EMC on Wednesday reported quarterly earnings of $0.42 on revenue of $5.6 billion, an increase of six percent over the same quarter a year ago.
The result met Wall Street's expectations on the nose, which reflected slowing IT spending across the industry. This is EMC's fourth quarter in a row of low single-digit growth after 10 straight quarters of double-digit growth before that.
Yesterday evening, subsidiary VMware beat expectations for its own quarterly earnings.
A breakdown of EMC's businesses:
Quarterly revenue from the United States increased 4 percent year over year to $3.0 billion, representing 53 percent of the company's total revenue.
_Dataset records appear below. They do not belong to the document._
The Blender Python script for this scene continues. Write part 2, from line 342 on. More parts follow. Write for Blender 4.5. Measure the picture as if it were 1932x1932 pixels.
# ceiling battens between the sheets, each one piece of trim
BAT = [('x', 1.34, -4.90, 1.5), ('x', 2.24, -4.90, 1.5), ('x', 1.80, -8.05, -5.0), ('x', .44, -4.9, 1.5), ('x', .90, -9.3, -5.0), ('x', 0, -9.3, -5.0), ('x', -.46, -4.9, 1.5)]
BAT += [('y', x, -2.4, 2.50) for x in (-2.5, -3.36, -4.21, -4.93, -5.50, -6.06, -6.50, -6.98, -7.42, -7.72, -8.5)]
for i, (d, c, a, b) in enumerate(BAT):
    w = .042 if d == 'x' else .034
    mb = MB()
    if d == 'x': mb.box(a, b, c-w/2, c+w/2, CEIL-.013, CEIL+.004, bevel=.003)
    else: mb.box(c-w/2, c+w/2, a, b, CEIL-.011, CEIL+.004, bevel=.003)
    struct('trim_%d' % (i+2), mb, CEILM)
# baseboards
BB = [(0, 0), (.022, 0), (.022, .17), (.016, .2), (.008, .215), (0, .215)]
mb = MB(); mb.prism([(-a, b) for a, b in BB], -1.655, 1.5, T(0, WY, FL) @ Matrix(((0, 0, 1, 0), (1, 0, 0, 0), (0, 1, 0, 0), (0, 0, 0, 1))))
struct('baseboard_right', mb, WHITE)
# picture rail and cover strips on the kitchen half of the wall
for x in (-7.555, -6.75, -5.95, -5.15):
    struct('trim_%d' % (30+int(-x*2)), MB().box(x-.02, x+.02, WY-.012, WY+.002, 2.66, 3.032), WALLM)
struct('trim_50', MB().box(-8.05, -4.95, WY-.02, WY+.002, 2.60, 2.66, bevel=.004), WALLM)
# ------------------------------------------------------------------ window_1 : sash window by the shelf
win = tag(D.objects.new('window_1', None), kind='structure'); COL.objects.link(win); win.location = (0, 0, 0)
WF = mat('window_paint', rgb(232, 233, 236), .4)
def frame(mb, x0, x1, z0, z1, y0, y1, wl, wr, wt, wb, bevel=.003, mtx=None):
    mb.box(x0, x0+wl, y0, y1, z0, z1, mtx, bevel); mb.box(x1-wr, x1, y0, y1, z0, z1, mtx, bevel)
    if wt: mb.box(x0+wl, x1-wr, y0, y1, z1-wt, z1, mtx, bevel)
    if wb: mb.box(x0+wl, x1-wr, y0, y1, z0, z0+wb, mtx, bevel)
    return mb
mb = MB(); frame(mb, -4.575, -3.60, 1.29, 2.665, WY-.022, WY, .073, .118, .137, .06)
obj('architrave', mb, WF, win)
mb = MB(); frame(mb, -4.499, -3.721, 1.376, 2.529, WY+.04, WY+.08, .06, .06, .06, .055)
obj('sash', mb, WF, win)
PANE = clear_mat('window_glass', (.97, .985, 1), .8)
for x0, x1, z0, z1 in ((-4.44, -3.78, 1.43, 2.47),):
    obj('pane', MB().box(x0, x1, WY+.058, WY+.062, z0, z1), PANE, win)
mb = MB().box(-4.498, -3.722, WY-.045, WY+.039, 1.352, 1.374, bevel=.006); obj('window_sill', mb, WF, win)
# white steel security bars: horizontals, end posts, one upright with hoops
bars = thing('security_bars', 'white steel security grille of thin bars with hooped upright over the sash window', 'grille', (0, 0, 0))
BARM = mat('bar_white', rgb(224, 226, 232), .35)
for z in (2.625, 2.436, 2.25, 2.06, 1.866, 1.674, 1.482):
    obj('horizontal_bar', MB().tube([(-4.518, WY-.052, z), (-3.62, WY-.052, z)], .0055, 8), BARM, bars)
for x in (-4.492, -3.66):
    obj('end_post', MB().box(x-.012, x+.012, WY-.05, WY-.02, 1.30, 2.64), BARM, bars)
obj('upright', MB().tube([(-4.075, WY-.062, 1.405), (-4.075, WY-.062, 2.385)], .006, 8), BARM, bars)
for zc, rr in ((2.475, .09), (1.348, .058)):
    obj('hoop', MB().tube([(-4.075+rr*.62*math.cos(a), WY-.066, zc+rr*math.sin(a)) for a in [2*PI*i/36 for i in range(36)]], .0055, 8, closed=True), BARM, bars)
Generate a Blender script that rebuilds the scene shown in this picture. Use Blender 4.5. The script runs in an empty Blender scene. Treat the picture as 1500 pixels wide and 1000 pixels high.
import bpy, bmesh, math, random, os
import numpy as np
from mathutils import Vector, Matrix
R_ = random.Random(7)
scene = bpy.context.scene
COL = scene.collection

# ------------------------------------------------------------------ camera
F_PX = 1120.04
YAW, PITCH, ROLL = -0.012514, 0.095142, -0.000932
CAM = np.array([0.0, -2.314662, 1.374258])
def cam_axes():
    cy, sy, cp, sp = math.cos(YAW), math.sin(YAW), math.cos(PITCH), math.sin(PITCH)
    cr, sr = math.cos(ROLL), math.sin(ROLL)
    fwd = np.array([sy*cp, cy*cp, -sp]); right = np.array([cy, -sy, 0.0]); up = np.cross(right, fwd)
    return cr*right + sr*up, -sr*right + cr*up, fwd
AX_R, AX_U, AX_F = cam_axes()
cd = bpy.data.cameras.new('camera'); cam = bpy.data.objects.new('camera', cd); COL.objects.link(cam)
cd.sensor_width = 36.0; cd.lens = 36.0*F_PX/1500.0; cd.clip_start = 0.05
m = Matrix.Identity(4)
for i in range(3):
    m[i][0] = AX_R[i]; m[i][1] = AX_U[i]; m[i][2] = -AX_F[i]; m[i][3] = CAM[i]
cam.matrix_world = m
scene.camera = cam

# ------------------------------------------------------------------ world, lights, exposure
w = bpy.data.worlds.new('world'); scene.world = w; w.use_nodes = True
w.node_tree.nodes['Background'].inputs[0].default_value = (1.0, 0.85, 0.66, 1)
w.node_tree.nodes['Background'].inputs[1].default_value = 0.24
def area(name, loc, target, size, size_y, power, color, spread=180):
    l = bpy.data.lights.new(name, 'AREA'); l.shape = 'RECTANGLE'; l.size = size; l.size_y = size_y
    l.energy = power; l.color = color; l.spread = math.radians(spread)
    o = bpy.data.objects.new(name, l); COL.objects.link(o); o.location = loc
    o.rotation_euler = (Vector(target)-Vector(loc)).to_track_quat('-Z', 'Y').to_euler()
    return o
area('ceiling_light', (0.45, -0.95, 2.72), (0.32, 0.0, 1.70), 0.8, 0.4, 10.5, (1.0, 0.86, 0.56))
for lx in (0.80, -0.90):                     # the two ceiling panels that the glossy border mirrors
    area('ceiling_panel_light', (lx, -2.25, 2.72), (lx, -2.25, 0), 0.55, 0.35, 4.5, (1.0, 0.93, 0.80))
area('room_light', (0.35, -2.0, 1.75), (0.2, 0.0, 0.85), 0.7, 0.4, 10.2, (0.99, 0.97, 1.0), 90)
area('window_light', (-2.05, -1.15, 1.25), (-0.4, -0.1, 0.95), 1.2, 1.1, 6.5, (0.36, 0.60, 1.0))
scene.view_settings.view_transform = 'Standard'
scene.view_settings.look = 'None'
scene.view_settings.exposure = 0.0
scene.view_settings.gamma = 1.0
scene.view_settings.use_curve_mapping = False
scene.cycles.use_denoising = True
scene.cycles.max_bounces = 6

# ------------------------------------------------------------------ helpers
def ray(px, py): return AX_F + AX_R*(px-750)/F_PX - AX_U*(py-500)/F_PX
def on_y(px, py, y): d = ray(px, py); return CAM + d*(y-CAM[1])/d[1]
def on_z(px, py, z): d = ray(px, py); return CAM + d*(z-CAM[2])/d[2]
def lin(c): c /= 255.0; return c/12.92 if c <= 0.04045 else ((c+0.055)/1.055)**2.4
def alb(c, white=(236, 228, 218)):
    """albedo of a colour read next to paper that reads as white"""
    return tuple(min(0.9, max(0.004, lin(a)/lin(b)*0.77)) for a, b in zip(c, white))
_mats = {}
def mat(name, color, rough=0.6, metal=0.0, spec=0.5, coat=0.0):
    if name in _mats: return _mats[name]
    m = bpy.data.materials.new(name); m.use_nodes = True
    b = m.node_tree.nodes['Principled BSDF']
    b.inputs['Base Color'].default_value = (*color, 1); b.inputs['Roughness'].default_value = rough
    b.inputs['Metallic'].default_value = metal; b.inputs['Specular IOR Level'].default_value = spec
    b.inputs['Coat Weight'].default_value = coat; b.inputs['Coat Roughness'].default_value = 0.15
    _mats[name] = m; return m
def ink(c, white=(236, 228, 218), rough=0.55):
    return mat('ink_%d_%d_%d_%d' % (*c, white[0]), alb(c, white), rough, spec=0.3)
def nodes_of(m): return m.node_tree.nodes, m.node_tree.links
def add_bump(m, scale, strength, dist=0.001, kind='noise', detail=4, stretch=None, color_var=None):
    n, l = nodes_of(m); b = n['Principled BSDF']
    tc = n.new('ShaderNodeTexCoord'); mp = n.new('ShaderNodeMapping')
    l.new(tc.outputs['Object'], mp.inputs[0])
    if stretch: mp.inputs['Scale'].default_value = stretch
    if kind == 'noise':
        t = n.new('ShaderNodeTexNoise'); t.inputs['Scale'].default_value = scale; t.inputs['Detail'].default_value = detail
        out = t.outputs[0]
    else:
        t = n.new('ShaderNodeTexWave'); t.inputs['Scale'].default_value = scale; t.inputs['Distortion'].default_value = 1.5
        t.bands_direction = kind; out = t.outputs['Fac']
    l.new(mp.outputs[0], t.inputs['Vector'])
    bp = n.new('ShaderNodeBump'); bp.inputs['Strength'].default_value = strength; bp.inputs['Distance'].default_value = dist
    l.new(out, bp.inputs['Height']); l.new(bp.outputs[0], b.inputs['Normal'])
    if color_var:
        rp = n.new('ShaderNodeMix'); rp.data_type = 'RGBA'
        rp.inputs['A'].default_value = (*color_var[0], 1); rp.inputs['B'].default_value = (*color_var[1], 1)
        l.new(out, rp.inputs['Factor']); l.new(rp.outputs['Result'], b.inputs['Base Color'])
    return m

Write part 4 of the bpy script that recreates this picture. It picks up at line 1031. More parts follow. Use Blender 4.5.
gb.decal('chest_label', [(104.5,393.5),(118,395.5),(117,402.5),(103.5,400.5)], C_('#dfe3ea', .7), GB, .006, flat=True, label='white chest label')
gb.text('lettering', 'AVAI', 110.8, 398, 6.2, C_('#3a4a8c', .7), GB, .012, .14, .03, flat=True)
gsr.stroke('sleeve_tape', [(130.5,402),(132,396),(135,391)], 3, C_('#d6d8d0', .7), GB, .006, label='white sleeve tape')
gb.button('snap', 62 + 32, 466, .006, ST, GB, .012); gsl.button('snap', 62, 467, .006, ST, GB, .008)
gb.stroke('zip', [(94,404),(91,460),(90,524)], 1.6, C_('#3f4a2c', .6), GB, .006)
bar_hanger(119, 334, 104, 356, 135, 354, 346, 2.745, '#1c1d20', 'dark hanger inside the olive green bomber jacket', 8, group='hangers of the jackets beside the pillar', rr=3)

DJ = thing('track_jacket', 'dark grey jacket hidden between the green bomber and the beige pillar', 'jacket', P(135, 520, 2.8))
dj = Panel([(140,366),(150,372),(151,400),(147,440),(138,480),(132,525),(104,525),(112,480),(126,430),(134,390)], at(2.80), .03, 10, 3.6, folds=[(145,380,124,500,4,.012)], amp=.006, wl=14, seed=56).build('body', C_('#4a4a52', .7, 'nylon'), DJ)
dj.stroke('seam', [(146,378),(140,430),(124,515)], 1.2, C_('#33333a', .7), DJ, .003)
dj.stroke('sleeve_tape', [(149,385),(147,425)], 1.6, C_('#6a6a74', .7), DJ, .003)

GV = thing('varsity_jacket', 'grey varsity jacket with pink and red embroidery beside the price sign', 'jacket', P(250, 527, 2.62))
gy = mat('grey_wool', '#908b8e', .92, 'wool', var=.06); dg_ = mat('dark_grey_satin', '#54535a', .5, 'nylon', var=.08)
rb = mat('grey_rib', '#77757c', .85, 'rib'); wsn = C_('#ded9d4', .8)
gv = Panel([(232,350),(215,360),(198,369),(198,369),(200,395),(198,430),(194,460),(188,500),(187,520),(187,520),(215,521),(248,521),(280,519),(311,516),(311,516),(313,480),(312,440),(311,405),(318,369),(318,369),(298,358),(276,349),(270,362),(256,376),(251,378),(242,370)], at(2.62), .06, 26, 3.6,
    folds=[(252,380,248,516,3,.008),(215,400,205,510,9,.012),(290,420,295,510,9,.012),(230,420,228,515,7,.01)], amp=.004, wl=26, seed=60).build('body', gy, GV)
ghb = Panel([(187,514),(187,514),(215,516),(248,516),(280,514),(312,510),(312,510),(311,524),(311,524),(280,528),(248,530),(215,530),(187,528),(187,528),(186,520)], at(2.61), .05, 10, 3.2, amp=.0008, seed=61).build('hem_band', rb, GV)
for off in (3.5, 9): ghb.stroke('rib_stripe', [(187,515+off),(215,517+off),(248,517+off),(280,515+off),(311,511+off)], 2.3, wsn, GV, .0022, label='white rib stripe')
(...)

Revenue from outside the U.S. increased 8 percent year over year to $2.7 billion, or 47 percent of the total.
The strongest world group was the emerging countries—BRIC+13, as EMC calls it (that's Brazil, Russia, India, China, Mexico, Colombia, Argentina, Poland, Czech Republic, Hungary, Turkey, Saudi Arabia, South Africa, United Arab Emirates, Thailand, Indonesia and Vietnam); those markets increased revenue 18 percent year over year.
Beyond that, Asia-Pacific and Japan increased revenue by 12 percent year over year; Latin America grew 12 percent; and Europe, Middle East and Africa grew 6 percent.
More quarterly numbers to know:
The company's outlook for 2013 remains the same: earnings of $1.85 on revenue of $23.5 billion. It said it plans to repurchase $3.5 billion worth of its common stock in 2013 and the first half of 2014.
"The strength and demand we saw during the quarter, despite a cautious IT spending environment, speaks to the soundness of our strategy, the value customers see in our federated business model, and the massive opportunity ahead in cloud computing, big data and trusted IT," chairman and CEO Joe Tucci said in a statement.
On the subsequent conference call, Tucci added that "uncertainties still exist" in global IT spending, with noted "tightness in micro IT spending."
"Customers are being very cautious" with IT spend, "scrutinizing" and "elongating" approval processes, Tucci said. Still, "I believe we performed very well, especially…compared to our peers."